What to work on - Every line below should be repeated exactly.

[Scene modeling code data]
■ ■ ■ ■

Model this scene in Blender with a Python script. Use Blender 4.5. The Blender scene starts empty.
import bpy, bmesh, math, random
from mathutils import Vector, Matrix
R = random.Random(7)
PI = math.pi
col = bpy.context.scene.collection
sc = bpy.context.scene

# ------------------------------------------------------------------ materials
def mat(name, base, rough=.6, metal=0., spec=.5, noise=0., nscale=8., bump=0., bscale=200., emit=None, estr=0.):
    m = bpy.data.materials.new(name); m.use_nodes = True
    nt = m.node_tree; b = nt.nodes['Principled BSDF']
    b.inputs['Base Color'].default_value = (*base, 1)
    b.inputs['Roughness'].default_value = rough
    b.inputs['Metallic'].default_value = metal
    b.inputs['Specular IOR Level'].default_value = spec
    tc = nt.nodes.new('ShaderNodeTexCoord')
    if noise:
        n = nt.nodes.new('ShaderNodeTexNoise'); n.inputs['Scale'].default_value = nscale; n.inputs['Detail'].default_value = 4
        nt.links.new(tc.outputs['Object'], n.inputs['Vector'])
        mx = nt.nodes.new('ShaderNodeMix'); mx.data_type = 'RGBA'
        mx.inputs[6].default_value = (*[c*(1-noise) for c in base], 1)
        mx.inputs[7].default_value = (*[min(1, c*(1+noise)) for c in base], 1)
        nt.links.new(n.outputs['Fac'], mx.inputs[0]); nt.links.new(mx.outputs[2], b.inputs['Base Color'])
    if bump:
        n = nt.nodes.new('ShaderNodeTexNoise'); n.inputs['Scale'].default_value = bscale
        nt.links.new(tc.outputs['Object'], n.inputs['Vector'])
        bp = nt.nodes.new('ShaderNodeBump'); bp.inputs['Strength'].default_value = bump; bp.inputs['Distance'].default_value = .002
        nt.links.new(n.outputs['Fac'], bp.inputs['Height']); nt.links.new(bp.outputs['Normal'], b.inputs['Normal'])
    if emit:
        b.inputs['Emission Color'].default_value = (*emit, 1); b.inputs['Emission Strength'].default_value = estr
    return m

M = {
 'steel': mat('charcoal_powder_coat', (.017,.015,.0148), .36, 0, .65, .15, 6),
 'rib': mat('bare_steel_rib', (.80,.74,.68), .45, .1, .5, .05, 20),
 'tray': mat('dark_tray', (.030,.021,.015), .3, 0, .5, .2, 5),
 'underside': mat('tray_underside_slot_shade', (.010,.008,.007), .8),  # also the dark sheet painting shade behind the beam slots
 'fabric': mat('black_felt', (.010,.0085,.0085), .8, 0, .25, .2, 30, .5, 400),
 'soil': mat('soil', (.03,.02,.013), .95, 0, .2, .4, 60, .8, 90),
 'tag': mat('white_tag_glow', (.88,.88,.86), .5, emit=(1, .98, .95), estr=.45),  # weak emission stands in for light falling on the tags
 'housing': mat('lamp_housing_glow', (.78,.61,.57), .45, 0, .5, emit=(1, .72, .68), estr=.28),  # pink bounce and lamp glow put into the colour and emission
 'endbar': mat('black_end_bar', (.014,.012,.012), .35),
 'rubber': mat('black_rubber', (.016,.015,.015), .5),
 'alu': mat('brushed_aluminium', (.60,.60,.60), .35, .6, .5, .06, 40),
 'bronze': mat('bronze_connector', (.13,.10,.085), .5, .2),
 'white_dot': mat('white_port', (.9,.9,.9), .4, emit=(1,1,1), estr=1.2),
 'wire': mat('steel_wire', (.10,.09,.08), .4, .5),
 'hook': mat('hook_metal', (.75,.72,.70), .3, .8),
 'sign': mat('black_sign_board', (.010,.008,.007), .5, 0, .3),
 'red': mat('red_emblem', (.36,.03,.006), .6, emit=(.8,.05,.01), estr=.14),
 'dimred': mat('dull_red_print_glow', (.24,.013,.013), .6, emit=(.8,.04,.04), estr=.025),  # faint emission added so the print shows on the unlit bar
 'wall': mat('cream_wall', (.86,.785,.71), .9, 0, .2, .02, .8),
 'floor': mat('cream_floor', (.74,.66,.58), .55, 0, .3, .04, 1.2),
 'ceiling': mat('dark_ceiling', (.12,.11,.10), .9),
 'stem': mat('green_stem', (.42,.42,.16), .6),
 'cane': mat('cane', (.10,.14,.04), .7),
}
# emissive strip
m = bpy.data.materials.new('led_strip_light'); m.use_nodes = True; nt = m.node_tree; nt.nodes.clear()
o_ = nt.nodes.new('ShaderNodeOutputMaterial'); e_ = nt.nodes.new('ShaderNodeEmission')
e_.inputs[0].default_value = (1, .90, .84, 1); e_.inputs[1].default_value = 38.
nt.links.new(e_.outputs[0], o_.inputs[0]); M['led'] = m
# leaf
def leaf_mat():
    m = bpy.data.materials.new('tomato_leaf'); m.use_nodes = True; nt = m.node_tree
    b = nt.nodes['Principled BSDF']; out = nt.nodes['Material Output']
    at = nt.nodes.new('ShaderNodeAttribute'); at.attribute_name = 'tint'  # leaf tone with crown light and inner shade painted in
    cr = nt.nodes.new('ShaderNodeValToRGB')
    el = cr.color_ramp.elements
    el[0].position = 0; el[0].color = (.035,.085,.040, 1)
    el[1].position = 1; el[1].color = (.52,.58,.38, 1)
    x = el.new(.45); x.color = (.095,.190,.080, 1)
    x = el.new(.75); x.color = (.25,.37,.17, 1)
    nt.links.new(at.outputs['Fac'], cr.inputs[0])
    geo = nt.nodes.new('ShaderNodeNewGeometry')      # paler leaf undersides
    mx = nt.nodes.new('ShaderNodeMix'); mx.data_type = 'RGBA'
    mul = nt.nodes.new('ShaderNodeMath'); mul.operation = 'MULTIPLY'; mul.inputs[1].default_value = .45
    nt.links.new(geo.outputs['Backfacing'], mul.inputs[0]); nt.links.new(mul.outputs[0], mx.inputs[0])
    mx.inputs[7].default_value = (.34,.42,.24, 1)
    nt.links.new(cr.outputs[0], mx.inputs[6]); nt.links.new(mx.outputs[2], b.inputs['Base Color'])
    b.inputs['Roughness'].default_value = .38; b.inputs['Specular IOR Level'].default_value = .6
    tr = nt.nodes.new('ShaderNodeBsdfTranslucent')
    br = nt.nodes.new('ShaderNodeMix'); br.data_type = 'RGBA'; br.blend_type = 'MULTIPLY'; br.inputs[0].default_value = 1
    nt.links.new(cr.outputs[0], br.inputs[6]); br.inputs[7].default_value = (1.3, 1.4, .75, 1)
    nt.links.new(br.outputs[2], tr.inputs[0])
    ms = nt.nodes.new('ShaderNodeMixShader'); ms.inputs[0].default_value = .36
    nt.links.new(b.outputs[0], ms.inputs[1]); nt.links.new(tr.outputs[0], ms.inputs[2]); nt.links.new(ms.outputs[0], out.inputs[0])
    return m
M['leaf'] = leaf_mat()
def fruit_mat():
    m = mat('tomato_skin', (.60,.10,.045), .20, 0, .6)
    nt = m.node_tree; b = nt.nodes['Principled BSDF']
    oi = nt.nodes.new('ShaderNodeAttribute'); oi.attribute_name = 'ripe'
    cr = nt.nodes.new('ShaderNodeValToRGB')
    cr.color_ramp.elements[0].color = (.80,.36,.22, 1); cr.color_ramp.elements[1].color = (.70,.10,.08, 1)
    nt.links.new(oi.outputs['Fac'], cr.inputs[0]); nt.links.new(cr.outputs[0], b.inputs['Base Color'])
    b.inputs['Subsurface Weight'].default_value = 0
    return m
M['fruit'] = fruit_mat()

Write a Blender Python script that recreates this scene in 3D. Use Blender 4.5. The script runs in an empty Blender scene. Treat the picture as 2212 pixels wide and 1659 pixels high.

■ ■ ■ ■

Worked solution -
Model this scene in Blender with a Python script. Use Blender 4.5. The Blender scene starts empty.
import bpy, bmesh, math, random
from mathutils import Vector, Matrix
R = random.Random(7)
PI = math.pi
col = bpy.context.scene.collection
sc = bpy.context.scene

# ------------------------------------------------------------------ materials
def mat(name, base, rough=.6, metal=0., spec=.5, noise=0., nscale=8., bump=0., bscale=200., emit=None, estr=0.):
    m = bpy.data.materials.new(name); m.use_nodes = True
    nt = m.node_tree; b = nt.nodes['Principled BSDF']
    b.inputs['Base Color'].default_value = (*base, 1)
    b.inputs['Roughness'].default_value = rough
    b.inputs['Metallic'].default_value = metal
    b.inputs['Specular IOR Level'].default_value = spec
    tc = nt.nodes.new('ShaderNodeTexCoord')
    if noise:
        n = nt.nodes.new('ShaderNodeTexNoise'); n.inputs['Scale'].default_value = nscale; n.inputs['Detail'].default_value = 4
        nt.links.new(tc.outputs['Object'], n.inputs['Vector'])
        mx = nt.nodes.new('ShaderNodeMix'); mx.data_type = 'RGBA'
        mx.inputs[6].default_value = (*[c*(1-noise) for c in base], 1)
        mx.inputs[7].default_value = (*[min(1, c*(1+noise)) for c in base], 1)
        nt.links.new(n.outputs['Fac'], mx.inputs[0]); nt.links.new(mx.outputs[2], b.inputs['Base Color'])
    if bump:
        n = nt.nodes.new('ShaderNodeTexNoise'); n.inputs['Scale'].default_value = bscale
        nt.links.new(tc.outputs['Object'], n.inputs['Vector'])
        bp = nt.nodes.new('ShaderNodeBump'); bp.inputs['Strength'].default_value = bump; bp.inputs['Distance'].default_value = .002
        nt.links.new(n.outputs['Fac'], bp.inputs['Height']); nt.links.new(bp.outputs['Normal'], b.inputs['Normal'])
    if emit:
        b.inputs['Emission Color'].default_value = (*emit, 1); b.inputs['Emission Strength'].default_value = estr
    return m

M = {
 'steel': mat('charcoal_powder_coat', (.017,.015,.0148), .36, 0, .65, .15, 6),
 'rib': mat('bare_steel_rib', (.80,.74,.68), .45, .1, .5, .05, 20),
 'tray': mat('dark_tray', (.030,.021,.015), .3, 0, .5, .2, 5),
 'underside': mat('tray_underside_slot_shade', (.010,.008,.007), .8),  # also the dark sheet painting shade behind the beam slots
 'fabric': mat('black_felt', (.010,.0085,.0085), .8, 0, .25, .2, 30, .5, 400),
 'soil': mat('soil', (.03,.02,.013), .95, 0, .2, .4, 60, .8, 90),
 'tag': mat('white_tag_glow', (.88,.88,.86), .5, emit=(1, .98, .95), estr=.45),  # weak emission stands in for light falling on the tags
 'housing': mat('lamp_housing_glow', (.78,.61,.57), .45, 0, .5, emit=(1, .72, .68), estr=.28),  # pink bounce and lamp glow put into the colour and emission
 'endbar': mat('black_end_bar', (.014,.012,.012), .35),
 'rubber': mat('black_rubber', (.016,.015,.015), .5),
 'alu': mat('brushed_aluminium', (.60,.60,.60), .35, .6, .5, .06, 40),
 'bronze': mat('bronze_connector', (.13,.10,.085), .5, .2),
 'white_dot': mat('white_port', (.9,.9,.9), .4, emit=(1,1,1), estr=1.2),
 'wire': mat('steel_wire', (.10,.09,.08), .4, .5),
 'hook': mat('hook_metal', (.75,.72,.70), .3, .8),
 'sign': mat('black_sign_board', (.010,.008,.007), .5, 0, .3),
 'red': mat('red_emblem', (.36,.03,.006), .6, emit=(.8,.05,.01), estr=.14),
 'dimred': mat('dull_red_print_glow', (.24,.013,.013), .6, emit=(.8,.04,.04), estr=.025),  # faint emission added so the print shows on the unlit bar
 'wall': mat('cream_wall', (.86,.785,.71), .9, 0, .2, .02, .8),
 'floor': mat('cream_floor', (.74,.66,.58), .55, 0, .3, .04, 1.2),
 'ceiling': mat('dark_ceiling', (.12,.11,.10), .9),
 'stem': mat('green_stem', (.42,.42,.16), .6),
 'cane': mat('cane', (.10,.14,.04), .7),
}
# emissive strip
m = bpy.data.materials.new('led_strip_light'); m.use_nodes = True; nt = m.node_tree; nt.nodes.clear()
o_ = nt.nodes.new('ShaderNodeOutputMaterial'); e_ = nt.nodes.new('ShaderNodeEmission')
e_.inputs[0].default_value = (1, .90, .84, 1); e_.inputs[1].default_value = 38.
nt.links.new(e_.outputs[0], o_.inputs[0]); M['led'] = m
# leaf
def leaf_mat():
    m = bpy.data.materials.new('tomato_leaf'); m.use_nodes = True; nt = m.node_tree
    b = nt.nodes['Principled BSDF']; out = nt.nodes['Material Output']
    at = nt.nodes.new('ShaderNodeAttribute'); at.attribute_name = 'tint'  # leaf tone with crown light and inner shade painted in
    cr = nt.nodes.new('ShaderNodeValToRGB')
    el = cr.color_ramp.elements
    el[0].position = 0; el[0].color = (.035,.085,.040, 1)
    el[1].position = 1; el[1].color = (.52,.58,.38, 1)
    x = el.new(.45); x.color = (.095,.190,.080, 1)
    x = el.new(.75); x.color = (.25,.37,.17, 1)
    nt.links.new(at.outputs['Fac'], cr.inputs[0])
    geo = nt.nodes.new('ShaderNodeNewGeometry')      # paler leaf undersides
    mx = nt.nodes.new('ShaderNodeMix'); mx.data_type = 'RGBA'
    mul = nt.nodes.new('ShaderNodeMath'); mul.operation = 'MULTIPLY'; mul.inputs[1].default_value = .45
    nt.links.new(geo.outputs['Backfacing'], mul.inputs[0]); nt.links.new(mul.outputs[0], mx.inputs[0])
    mx.inputs[7].default_value = (.34,.42,.24, 1)
    nt.links.new(cr.outputs[0], mx.inputs[6]); nt.links.new(mx.outputs[2], b.inputs['Base Color'])
    b.inputs['Roughness'].default_value = .38; b.inputs['Specular IOR Level'].default_value = .6
    tr = nt.nodes.new('ShaderNodeBsdfTranslucent')
    br = nt.nodes.new('ShaderNodeMix'); br.data_type = 'RGBA'; br.blend_type = 'MULTIPLY'; br.inputs[0].default_value = 1
    nt.links.new(cr.outputs[0], br.inputs[6]); br.inputs[7].default_value = (1.3, 1.4, .75, 1)
    nt.links.new(br.outputs[2], tr.inputs[0])
    ms = nt.nodes.new('ShaderNodeMixShader'); ms.inputs[0].default_value = .36
    nt.links.new(b.outputs[0], ms.inputs[1]); nt.links.new(tr.outputs[0], ms.inputs[2]); nt.links.new(ms.outputs[0], out.inputs[0])
    return m
M['leaf'] = leaf_mat()
def fruit_mat():
    m = mat('tomato_skin', (.60,.10,.045), .20, 0, .6)
    nt = m.node_tree; b = nt.nodes['Principled BSDF']
    oi = nt.nodes.new('ShaderNodeAttribute'); oi.attribute_name = 'ripe'
    cr = nt.nodes.new('ShaderNodeValToRGB')
    cr.color_ramp.elements[0].color = (.80,.36,.22, 1); cr.color_ramp.elements[1].color = (.70,.10,.08, 1)
    nt.links.new(oi.outputs['Fac'], cr.inputs[0]); nt.links.new(cr.outputs[0], b.inputs['Base Color'])
    b.inputs['Subsurface Weight'].default_value = 0
    return m
M['fruit'] = fruit_mat()

Write a Blender Python script that recreates this scene in 3D. Use Blender 4.5. The script runs in an empty Blender scene. Treat the picture as 2212 pixels wide and 1659 pixels high.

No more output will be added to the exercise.